- What the task requires: Find how many lines in the material hold the word "picture", then state that number and nothing more.

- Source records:
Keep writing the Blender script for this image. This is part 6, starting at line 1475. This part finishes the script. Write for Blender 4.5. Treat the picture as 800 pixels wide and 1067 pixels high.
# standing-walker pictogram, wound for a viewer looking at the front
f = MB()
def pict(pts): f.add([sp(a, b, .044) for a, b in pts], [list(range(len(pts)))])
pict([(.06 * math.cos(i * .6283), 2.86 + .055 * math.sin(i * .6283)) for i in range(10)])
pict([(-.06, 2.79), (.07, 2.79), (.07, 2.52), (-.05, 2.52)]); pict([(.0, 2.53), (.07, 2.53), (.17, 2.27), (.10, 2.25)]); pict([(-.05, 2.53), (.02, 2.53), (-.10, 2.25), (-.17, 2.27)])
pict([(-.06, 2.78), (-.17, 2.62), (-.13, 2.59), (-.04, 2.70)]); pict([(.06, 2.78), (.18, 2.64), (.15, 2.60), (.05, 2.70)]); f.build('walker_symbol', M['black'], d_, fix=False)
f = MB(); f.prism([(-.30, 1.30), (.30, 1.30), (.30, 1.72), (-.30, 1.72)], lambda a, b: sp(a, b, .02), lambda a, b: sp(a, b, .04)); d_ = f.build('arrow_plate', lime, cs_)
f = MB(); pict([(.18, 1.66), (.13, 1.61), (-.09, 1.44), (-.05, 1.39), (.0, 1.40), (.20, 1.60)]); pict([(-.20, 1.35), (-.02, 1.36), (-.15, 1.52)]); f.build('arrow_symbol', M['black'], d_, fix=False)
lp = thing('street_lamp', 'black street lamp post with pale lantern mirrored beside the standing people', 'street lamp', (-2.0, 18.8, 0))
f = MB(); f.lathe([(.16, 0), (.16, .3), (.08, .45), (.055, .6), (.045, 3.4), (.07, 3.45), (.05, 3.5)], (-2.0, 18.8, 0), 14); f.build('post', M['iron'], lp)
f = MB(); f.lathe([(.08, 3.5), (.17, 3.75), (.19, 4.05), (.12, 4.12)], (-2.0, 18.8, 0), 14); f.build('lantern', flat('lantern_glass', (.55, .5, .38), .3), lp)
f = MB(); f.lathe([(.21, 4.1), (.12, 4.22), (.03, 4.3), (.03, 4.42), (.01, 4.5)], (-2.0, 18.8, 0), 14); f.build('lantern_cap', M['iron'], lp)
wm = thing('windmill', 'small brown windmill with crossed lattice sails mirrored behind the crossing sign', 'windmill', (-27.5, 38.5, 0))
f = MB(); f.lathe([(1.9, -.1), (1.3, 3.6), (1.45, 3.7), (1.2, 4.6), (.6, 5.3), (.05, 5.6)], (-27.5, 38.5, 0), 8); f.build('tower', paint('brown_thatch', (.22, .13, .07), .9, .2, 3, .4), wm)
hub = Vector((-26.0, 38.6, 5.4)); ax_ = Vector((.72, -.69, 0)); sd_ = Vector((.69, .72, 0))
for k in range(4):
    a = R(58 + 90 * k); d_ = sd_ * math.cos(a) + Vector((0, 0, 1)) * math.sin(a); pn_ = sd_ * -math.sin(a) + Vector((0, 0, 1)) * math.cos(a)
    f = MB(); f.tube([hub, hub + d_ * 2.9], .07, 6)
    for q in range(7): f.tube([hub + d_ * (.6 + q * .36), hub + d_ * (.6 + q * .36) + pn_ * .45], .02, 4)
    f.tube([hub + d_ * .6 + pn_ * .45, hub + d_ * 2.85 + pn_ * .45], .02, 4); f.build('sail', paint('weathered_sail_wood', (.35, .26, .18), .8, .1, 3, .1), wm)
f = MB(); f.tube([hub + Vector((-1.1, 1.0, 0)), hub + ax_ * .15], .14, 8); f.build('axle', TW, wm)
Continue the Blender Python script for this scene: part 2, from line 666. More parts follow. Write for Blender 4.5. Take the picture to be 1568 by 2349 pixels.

- Answer to the problem: 2